Perhaps I am treading on sacred ground, but, instead of giving an answer to the question, I would like to ask a question. The tzaddik ben rasha’s father is referred to by a derogatory – almost ignominious – term. Why? When he sees his son or daughter embrace an observant lifestyle, how can a decent, self-respecting parent ignore, and even go to such lengths as take him to task, and even prevent him from adhering to his new lifestyle? Quite possibly, the problem is with the parent, who sees his own lifestyle disrespected.  Alternatively, it might be that the son/daughter is so smug and arrogant about his/her choice that the parent feels inadequate and demeaned. It is just a question, but one worthy of discussion. A tzaddik whose parent is still labeled a rasha might be doing something wrong – or, at least, not right.

When a person prays to Hashem, he is speaking directly to the Almighty. As such, it should be reflected in his appearance and demeanor – not only during the prayer, but also after he has concluded his supplication! Horav Tzvi Eliach, Shlita, asks a question concerning one of the tefillos recited on Yom Kippur at the end of the avodas Yom HaKippurim, which recounts the sacred service in the Bais Hamikdash. One of the beautiful tefillos (Mareh Kohen) relates the Kohen Gadol’s leaving the Kodesh HaKodoshim, Holy of Holies, and how impressive and awe-inspiring it was as the scene unfolded: Emes mah nehedar hayah Kohen Gadol b’tzeitso mibeis Kodshei HaKodoshim b’shalom b’li fega; “How majestic does the Kohen Gadol appear when he leaves the Holy of Holies in peace without blemish.” Why is the emphasis on when he leaves? The attention should be upon his entering and remaining in the Holy of Holies. Is anything more awe-inspiring than being inside the holiest place on earth? He explains that to cohere the glory and majesty associated with being within the environs of the Holy of Holies does not require Kehunah Gedolah. Anyone who is not cognitively impaired would tremble and shudder with awe at being empowered to bask in the sacredness of this unparalleled experience. Being inside does not reflect the transformation of the individual’s spiritual persona. It is when one exits the chamber and senses the fiery countenance and transformed demeanor manifested by the Kohen Gadol that he perceives true glory and majesty. Owing to the Kohen Gadol’s unparalleled spiritual refinement, he is better equipped to grasp and connect with the sanctity that permeates the chamber. The Kohen Gadol who enters within and exits is a new, spiritually-enhanced person.
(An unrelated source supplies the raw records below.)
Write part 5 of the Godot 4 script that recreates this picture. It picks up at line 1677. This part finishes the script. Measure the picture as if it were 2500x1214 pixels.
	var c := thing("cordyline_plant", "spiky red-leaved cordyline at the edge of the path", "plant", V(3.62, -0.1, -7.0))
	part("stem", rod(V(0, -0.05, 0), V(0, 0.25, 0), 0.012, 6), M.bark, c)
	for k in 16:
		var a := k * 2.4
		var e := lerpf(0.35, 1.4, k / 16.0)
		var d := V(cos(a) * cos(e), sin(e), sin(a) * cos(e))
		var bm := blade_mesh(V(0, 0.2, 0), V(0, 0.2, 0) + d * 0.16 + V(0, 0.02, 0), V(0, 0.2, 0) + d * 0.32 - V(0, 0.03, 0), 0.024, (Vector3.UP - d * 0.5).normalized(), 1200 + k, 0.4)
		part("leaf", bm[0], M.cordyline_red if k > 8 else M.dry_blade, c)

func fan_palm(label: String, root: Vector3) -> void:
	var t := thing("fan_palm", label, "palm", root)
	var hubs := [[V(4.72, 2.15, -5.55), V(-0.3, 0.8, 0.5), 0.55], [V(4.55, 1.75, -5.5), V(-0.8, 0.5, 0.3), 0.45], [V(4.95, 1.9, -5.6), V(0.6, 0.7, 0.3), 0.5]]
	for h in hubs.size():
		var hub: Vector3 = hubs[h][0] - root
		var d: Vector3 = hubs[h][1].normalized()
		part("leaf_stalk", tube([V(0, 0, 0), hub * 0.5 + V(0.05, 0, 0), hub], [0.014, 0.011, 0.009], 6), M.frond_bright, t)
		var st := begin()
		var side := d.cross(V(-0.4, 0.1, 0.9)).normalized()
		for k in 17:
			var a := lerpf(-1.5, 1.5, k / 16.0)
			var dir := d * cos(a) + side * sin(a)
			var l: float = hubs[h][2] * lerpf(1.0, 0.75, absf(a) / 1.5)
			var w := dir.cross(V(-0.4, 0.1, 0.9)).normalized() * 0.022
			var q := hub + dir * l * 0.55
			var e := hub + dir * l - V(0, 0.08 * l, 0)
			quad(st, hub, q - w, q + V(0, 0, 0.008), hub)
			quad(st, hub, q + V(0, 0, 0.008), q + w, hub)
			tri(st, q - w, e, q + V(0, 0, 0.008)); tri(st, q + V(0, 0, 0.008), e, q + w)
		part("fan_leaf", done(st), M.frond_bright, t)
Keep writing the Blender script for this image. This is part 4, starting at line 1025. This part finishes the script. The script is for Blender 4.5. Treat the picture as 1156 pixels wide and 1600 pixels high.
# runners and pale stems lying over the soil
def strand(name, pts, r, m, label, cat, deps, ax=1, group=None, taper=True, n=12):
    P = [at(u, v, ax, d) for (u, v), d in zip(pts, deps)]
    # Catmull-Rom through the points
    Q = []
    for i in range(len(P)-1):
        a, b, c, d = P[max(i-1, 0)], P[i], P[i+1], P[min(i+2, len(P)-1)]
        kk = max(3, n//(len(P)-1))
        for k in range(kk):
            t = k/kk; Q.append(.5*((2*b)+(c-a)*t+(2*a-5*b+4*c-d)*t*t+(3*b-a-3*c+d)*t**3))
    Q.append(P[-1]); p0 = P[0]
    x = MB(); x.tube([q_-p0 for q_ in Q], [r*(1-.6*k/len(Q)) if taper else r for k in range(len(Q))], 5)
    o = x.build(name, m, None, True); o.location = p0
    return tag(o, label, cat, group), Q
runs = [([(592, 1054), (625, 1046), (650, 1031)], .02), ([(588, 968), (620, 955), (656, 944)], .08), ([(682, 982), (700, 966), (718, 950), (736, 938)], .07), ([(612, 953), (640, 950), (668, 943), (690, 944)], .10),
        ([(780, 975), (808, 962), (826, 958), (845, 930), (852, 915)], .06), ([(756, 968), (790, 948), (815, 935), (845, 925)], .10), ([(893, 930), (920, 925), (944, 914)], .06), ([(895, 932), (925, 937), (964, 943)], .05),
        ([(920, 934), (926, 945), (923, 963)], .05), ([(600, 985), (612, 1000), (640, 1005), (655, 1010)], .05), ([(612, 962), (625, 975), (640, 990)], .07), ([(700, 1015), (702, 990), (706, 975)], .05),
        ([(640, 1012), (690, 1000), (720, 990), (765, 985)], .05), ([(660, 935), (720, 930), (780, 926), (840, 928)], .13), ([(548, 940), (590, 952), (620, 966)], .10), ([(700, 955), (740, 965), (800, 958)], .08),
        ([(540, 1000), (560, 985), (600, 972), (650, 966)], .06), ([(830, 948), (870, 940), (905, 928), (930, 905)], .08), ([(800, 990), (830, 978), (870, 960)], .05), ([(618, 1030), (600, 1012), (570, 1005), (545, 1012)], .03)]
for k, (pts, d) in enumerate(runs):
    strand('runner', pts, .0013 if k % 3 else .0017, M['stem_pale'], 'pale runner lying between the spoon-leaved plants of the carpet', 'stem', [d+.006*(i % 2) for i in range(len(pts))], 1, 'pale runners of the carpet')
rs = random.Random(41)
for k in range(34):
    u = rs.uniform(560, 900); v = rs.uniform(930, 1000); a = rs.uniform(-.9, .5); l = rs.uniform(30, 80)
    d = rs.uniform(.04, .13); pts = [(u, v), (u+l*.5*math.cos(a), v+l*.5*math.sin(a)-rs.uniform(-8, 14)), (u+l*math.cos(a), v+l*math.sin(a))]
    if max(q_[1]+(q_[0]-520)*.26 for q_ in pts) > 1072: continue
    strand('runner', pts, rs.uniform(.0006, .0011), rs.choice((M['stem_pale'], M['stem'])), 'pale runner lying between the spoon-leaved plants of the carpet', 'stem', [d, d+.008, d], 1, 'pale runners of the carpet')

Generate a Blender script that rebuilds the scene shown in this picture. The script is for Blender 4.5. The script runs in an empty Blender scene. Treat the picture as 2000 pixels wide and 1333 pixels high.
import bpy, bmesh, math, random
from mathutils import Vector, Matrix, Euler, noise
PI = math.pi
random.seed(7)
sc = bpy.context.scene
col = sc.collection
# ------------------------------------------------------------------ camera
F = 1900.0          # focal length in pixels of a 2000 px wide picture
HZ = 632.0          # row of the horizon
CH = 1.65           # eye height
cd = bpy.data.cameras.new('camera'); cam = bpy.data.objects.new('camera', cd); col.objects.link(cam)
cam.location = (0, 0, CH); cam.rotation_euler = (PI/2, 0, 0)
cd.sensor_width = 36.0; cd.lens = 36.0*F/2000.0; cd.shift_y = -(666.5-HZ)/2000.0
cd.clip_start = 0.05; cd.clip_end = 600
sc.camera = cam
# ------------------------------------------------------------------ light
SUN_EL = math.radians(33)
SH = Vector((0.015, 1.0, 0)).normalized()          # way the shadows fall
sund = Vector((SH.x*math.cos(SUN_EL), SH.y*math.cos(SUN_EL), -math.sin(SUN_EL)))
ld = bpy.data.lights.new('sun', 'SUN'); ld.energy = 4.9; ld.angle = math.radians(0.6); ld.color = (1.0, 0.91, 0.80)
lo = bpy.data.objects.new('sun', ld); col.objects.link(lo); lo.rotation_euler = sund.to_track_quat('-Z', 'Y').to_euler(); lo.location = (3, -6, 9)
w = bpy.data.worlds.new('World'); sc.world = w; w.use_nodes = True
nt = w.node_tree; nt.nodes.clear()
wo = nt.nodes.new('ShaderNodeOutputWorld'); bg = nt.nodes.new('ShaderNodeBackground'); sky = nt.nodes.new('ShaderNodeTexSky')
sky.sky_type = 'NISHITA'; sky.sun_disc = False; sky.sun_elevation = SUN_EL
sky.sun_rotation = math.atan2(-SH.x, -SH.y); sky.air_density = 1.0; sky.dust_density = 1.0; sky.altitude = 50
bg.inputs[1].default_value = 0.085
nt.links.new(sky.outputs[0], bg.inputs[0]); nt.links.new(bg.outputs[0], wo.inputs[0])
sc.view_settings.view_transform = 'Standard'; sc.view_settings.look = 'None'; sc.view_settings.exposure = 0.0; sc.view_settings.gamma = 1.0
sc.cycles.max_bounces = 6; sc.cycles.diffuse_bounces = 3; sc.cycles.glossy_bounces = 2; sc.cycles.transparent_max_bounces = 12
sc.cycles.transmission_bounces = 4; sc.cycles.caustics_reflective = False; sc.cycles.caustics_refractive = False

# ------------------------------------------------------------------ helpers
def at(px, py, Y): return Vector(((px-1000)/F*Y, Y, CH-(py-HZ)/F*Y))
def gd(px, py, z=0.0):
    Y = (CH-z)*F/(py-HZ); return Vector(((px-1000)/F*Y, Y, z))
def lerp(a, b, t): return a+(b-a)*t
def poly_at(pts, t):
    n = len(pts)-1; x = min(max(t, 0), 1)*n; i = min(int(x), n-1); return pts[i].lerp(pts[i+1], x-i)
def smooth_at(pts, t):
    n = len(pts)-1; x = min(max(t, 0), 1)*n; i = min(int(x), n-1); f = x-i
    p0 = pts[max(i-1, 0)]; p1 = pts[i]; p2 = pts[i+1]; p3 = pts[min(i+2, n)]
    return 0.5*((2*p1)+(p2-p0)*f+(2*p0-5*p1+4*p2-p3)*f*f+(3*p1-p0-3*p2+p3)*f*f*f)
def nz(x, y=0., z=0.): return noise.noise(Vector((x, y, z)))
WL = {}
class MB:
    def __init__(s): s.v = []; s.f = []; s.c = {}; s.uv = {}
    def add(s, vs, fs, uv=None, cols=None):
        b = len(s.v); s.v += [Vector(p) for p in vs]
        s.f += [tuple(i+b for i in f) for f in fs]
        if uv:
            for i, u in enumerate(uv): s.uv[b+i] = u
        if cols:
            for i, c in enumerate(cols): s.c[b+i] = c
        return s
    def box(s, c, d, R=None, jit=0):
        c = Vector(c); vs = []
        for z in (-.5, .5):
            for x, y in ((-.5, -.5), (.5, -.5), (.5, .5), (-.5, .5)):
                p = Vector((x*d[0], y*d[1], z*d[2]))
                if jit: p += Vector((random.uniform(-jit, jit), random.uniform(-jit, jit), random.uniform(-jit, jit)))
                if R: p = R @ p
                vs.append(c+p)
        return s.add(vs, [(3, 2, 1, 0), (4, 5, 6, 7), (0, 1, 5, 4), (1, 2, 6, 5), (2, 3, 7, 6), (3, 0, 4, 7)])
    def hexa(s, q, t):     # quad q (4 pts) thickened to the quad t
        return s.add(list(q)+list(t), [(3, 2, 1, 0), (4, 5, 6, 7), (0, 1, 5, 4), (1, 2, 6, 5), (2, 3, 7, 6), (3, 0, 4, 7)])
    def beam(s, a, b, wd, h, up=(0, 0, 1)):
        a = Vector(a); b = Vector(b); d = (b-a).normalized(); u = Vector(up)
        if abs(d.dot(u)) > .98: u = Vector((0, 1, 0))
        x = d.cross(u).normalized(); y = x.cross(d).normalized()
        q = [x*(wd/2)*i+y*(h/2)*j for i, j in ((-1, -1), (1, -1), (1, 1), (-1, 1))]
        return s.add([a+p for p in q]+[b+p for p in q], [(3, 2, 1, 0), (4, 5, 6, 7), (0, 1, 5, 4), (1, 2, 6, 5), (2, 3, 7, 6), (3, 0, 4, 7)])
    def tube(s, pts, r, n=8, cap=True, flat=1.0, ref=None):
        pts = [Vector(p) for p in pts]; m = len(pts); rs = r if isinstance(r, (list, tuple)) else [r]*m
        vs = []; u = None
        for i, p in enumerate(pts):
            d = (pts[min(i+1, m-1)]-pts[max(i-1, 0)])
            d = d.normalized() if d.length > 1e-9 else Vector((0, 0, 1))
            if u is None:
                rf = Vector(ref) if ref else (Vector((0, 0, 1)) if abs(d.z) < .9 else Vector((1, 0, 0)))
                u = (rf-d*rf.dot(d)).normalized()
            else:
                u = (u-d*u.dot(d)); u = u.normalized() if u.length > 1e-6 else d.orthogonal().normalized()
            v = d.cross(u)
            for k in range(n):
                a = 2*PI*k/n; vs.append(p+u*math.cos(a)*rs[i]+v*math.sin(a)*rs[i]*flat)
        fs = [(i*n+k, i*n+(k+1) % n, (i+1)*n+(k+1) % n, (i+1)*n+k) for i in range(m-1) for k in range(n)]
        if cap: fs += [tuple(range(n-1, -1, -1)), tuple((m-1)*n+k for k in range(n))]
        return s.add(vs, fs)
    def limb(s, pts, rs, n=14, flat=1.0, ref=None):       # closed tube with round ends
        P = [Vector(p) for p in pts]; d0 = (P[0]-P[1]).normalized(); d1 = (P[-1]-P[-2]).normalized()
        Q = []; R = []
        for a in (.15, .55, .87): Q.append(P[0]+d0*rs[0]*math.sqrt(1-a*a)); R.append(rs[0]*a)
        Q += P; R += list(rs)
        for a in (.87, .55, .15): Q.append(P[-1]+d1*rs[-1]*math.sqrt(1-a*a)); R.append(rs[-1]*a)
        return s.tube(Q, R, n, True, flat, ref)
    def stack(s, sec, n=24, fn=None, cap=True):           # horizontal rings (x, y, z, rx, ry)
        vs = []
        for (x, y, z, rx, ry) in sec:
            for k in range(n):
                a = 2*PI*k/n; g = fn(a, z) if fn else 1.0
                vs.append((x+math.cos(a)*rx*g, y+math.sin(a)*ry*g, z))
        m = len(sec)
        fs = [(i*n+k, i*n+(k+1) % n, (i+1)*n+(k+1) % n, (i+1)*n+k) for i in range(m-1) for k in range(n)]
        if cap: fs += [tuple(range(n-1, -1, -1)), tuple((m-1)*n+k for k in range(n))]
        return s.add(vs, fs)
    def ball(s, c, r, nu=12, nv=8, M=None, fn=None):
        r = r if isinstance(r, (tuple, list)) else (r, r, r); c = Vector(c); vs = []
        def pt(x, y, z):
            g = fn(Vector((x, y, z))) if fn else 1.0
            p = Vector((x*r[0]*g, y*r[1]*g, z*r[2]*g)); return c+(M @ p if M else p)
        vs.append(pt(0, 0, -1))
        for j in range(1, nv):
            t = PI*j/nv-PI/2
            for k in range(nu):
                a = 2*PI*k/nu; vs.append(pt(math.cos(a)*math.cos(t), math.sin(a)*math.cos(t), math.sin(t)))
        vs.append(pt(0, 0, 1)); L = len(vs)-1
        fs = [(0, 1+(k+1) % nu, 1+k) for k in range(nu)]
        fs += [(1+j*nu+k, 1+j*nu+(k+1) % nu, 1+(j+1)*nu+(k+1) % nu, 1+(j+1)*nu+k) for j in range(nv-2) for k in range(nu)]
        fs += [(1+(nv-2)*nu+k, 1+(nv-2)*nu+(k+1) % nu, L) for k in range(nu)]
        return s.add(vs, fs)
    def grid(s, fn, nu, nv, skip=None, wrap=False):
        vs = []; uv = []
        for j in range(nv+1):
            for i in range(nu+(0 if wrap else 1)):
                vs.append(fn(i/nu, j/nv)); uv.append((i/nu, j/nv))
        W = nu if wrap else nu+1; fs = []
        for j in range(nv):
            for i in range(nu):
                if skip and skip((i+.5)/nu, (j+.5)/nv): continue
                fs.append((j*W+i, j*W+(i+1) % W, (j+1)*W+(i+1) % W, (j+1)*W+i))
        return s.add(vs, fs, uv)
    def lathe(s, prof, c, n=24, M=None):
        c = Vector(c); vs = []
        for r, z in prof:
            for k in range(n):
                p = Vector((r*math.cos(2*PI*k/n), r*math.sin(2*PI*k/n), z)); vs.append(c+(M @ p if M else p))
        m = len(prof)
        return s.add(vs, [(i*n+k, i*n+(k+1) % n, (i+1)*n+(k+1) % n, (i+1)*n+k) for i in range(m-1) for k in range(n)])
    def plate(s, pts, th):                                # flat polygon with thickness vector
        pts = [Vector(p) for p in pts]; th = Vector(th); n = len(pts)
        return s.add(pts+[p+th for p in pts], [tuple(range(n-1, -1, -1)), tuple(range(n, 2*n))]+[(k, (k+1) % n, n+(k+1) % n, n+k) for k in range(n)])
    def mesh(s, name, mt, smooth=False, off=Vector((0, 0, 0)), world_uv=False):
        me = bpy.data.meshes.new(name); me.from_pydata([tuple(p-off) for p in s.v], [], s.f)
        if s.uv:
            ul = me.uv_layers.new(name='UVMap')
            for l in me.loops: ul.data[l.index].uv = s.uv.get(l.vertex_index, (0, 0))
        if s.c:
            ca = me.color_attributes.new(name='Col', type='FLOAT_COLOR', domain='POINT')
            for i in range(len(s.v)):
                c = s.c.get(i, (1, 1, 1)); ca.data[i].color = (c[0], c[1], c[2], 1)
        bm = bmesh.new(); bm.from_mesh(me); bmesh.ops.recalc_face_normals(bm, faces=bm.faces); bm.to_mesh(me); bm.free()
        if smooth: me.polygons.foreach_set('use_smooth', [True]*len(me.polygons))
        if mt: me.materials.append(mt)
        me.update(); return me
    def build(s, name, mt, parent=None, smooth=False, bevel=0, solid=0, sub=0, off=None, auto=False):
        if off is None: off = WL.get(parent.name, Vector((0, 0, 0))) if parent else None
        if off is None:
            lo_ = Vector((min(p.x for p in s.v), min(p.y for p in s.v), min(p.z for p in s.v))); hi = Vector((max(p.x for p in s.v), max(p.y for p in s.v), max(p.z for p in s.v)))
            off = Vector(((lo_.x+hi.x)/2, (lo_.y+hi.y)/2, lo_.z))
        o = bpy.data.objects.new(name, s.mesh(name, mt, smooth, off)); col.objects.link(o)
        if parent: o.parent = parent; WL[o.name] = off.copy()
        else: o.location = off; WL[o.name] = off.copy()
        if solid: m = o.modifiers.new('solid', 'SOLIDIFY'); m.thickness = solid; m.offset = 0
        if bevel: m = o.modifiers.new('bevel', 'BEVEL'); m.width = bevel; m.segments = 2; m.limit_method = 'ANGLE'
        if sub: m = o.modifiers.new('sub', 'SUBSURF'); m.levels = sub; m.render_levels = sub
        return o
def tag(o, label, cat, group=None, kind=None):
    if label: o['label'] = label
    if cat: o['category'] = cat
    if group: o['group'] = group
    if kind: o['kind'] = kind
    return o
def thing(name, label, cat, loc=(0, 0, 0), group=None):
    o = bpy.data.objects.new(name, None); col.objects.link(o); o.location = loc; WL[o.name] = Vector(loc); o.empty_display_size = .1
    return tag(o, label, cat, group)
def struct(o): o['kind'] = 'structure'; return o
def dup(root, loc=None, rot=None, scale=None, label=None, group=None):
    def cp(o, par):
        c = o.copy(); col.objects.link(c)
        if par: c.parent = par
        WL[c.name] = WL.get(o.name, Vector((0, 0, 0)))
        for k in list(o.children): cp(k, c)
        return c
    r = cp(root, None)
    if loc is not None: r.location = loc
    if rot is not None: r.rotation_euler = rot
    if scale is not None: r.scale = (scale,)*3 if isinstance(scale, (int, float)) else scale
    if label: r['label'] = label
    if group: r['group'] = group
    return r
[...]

This very same transformation should occur when one offers up his tefillah to Hashem. Regardless whether the tefillah is a personal supplication, or an expression of adulation, the petitioner’s appearance, mood and demeanor should reflect that he had just spoken with Hashem. This spiritual encounter should catalyze a personal reconfiguration. Otherwise, it is just rhetoric.

Perhaps we might extend this idea further. The Torah refers to Yaakov Avinu as ish tam yosheiv ohalim; “a wholesome man abiding in tents,” which is a reference to the tents of Torah. In other words, Yaakov was always learning. Eisav ha’rasha is called an ish tzayid, ish sadeh, a hunter, a man of the field. He was not simply an outdoorsman. His life was the field, the hunt. It was all about plunder and killing. Why does the Torah add the word ish, man, when it could simply have said that he learned Torah/he hunted game? I think the Torah is alluding to what defined each brother. The Torah defines Yaakov as one who studied, to the point that wherever he might be – even in the field, the market place — it was obvious that he was a man of Torah. Likewise, Eisav manifested his hunter/man of the field status wherever he was. Even if Eisav were to step foot into the bais hamedrash, it was obvious from his appearance and uncouth demeanor that he was just “visiting.” He did not belong.